** start **

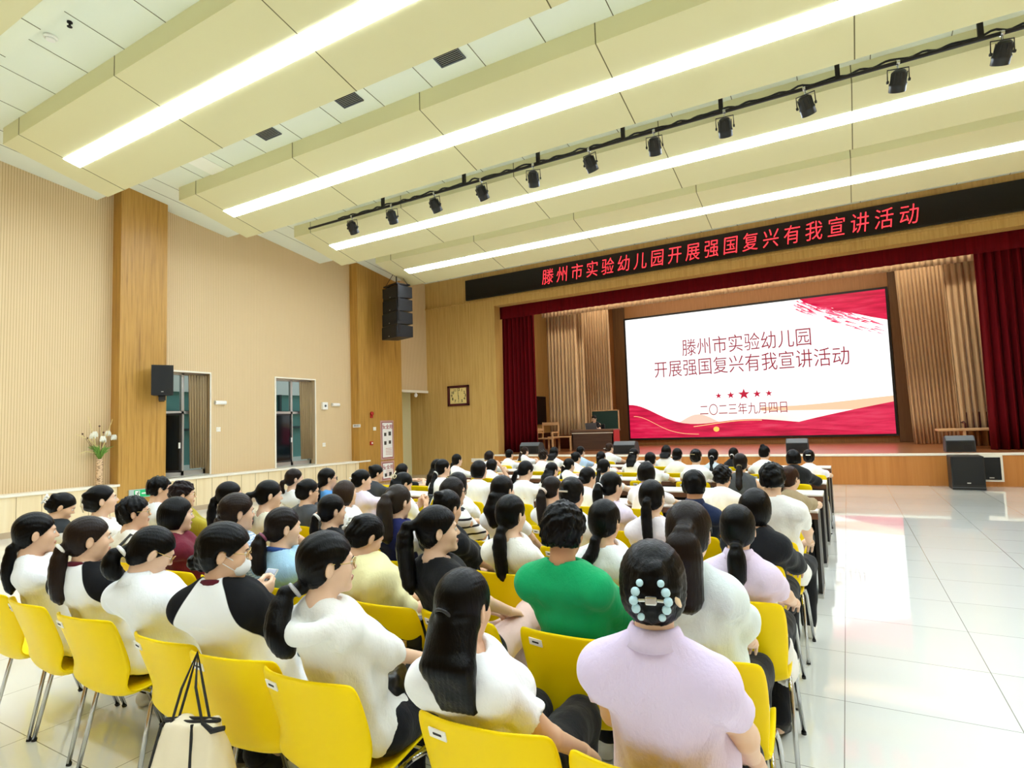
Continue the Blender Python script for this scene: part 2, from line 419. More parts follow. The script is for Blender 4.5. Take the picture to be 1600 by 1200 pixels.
# recessed bass loudspeaker panel in the apron
ya = apron(2.45)
g = G()
g.box2((2.02, ya-.03, .1), (2.72, ya+.06, .64)); t = thing('recessed_speaker', 'black speaker grille with cream frame set into the stage front', 'speaker', (0, 0, 0))
obj('frame', g, M['trimwhite'], t); g = G().box2((2.06, ya-.04, .14), (2.68, ya-.028, .6)); obj('grille', g, M['blackmat'], t)
g = G().box2((2.48, ya-.043, .17), (2.56, ya-.04, .19)); obj('badge', g, M['alu'], t)
# stage walls
g = G(); g.box2((OX0-.6, SB, 0), (OX1+.6, SB+.2, 7)); struct('wall_stage', g, M['back_wood'])
g = G(); g.box2((OX0-.75, YS+.3, 0), (OX0-.6, SB+.2, 7)); struct('wall_stage_left', g, M['wall_wood'])
g = G(); g.box2((OX1+.6, YS+.3, 0), (OX1+.75, SB+.2, 7)); struct('wall_stage_right', g, M['wall_wood'])
g = G(); g.box2((OX0-.75, YS+.35, 6.6), (OX1+.75, SB+.2, 6.8)); struct('ceiling_stage', g, mat('stage_ceiling', '#3A332C', .9))
# wood surround of the screen (side pilasters darker)
g = G(); g.box2((-7.55, SB-.16, ZST), (-7.12, SB, 6.2)); g.box2((1.36, SB-.16, ZST), (1.86, SB, 6.2)); struct('pilaster', g, wood('pilaster_wood', '#5B4024', '#6F4F2E', '#80603A'))

# ------------------------------------------------------------------ LED screen
SX0, SX1, SZ0, SZ1, SY = -7.05, 1.27, .95, 5.40, SB-.14
scr = thing('led_screen', 'large bright screen with red title, stars and red waves behind the stage', 'screen', (0, SY, 0))
g = G(); g.box2((SX0-.07, -.02, SZ0-.07), (SX1+.07, .14, SZ1+.07)); obj('bezel', g, M['black'], scr)
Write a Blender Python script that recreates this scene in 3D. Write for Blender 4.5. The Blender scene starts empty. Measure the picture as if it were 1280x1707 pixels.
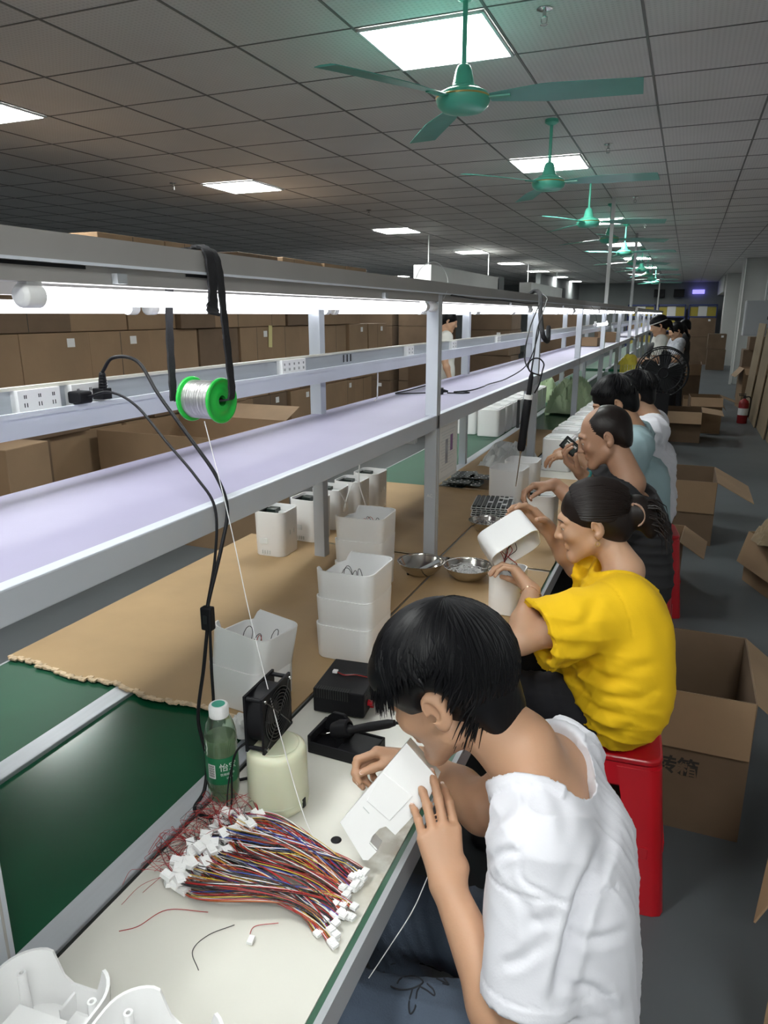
import bpy, math, random
import numpy as np
from mathutils import Vector, Matrix
random.seed(7); RNG = np.random.default_rng(7)
PI = math.pi; R = math.radians
S = bpy.context.scene
COL = S.collection

# ------------------------------------------------------------------ camera
cam_d = bpy.data.cameras.new('camera')
cam = bpy.data.objects.new('camera', cam_d); COL.objects.link(cam)
cam.location = (0, 0, 1.62)
cam.rotation_euler = (R(90-15.354), 0, R(22.206))
cam_d.sensor_fit = 'HORIZONTAL'; cam_d.sensor_width = 36
cam_d.lens = 36*1200/1280
cam_d.clip_start = .02; cam_d.clip_end = 100
S.camera = cam
# ------------------------------------------------------------------ light levels and exposure
S.view_settings.view_transform = 'Standard'
S.view_settings.look = 'None'
S.view_settings.gamma = 1
S.view_settings.use_curve_mapping = False
S.view_settings.exposure = 0.68
TUBE_E = 4.2       # fluorescent tubes over the bench
PANEL_E = 24.0      # recessed ceiling panels
W = bpy.data.worlds.new('world'); S.world = W; W.use_nodes = True
W.node_tree.nodes['Background'].inputs[0].default_value = (.75, .85, 1, 1)
W.node_tree.nodes['Background'].inputs[1].default_value = .12
S.cycles.max_bounces = 7
S.cycles.diffuse_bounces = 4
S.cycles.use_light_tree = True

# ------------------------------------------------------------------ materials
def new_mat(name):
    m = bpy.data.materials.new(name); m.use_nodes = True
    return m, m.node_tree, m.node_tree.nodes['Principled BSDF']
def mat(name, col, rough=.5, metal=0, var=0, vscale=8, bump=0, bscale=60, sss=0, emit=None, trans=0, spec=None,
        stretch=(1, 1, 1), alpha=1, coat=0):
    m, nt, b = new_mat(name); N = nt.nodes; L = nt.links
    b.inputs['Base Color'].default_value = (*col, 1)
    b.inputs['Roughness'].default_value = rough
    b.inputs['Metallic'].default_value = metal
    if spec is not None: b.inputs['Specular IOR Level'].default_value = spec
    if coat: b.inputs['Coat Weight'].default_value = coat
    if sss:
        b.inputs['Subsurface Weight'].default_value = sss
        b.inputs['Subsurface Radius'].default_value = (.012, .005, .003)
        b.inputs['Subsurface Scale'].default_value = 1
    if trans: b.inputs['Transmission Weight'].default_value = trans
    if alpha < 1: b.inputs['Alpha'].default_value = alpha
    if emit:
        b.inputs['Emission Color'].default_value = (*emit[0], 1); b.inputs['Emission Strength'].default_value = emit[1]
    if var or bump:
        tc = N.new('ShaderNodeTexCoord'); mp = N.new('ShaderNodeMapping'); mp.inputs['Scale'].default_value = stretch
        L.new(tc.outputs['Object'], mp.inputs[0])
    if var:
        n = N.new('ShaderNodeTexNoise'); n.inputs['Scale'].default_value = vscale; n.inputs['Detail'].default_value = 5
        L.new(mp.outputs[0], n.inputs[0])
        mx = N.new('ShaderNodeMix'); mx.data_type = 'RGBA'
        mx.inputs['A'].default_value = (*[max(0, c*(1-var)) for c in col], 1)
        mx.inputs['B'].default_value = (*[min(1, c*(1+var)) for c in col], 1)
        cr = N.new('ShaderNodeMapRange'); cr.inputs[1].default_value = .3; cr.inputs[2].default_value = .7
        L.new(n.outputs[0], cr.inputs[0]); L.new(cr.outputs[0], mx.inputs['Factor'])
        L.new(mx.outputs['Result'], b.inputs['Base Color'])
    if bump:
        n2 = N.new('ShaderNodeTexNoise'); n2.inputs['Scale'].default_value = bscale; n2.inputs['Detail'].default_value = 4
        L.new(mp.outputs[0], n2.inputs[0])
        bp = N.new('ShaderNodeBump'); bp.inputs['Strength'].default_value = bump; bp.inputs['Distance'].default_value = .01
        L.new(n2.outputs[0], bp.inputs['Height']); L.new(bp.outputs[0], b.inputs['Normal'])
    return m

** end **

> _REQUEST_
Up in the listing, locate the line with "Write a Blender"; print it and every line after it down to the line with "COL = S.collection", which is included too. Skip the pictures.

> _WRITTEN REPLY_
Write a Blender Python script that recreates this scene in 3D. Write for Blender 4.5. The Blender scene starts empty. Measure the picture as if it were 1280x1707 pixels.
import bpy, math, random
import numpy as np
from mathutils import Vector, Matrix
random.seed(7); RNG = np.random.default_rng(7)
PI = math.pi; R = math.radians
S = bpy.context.scene
COL = S.collection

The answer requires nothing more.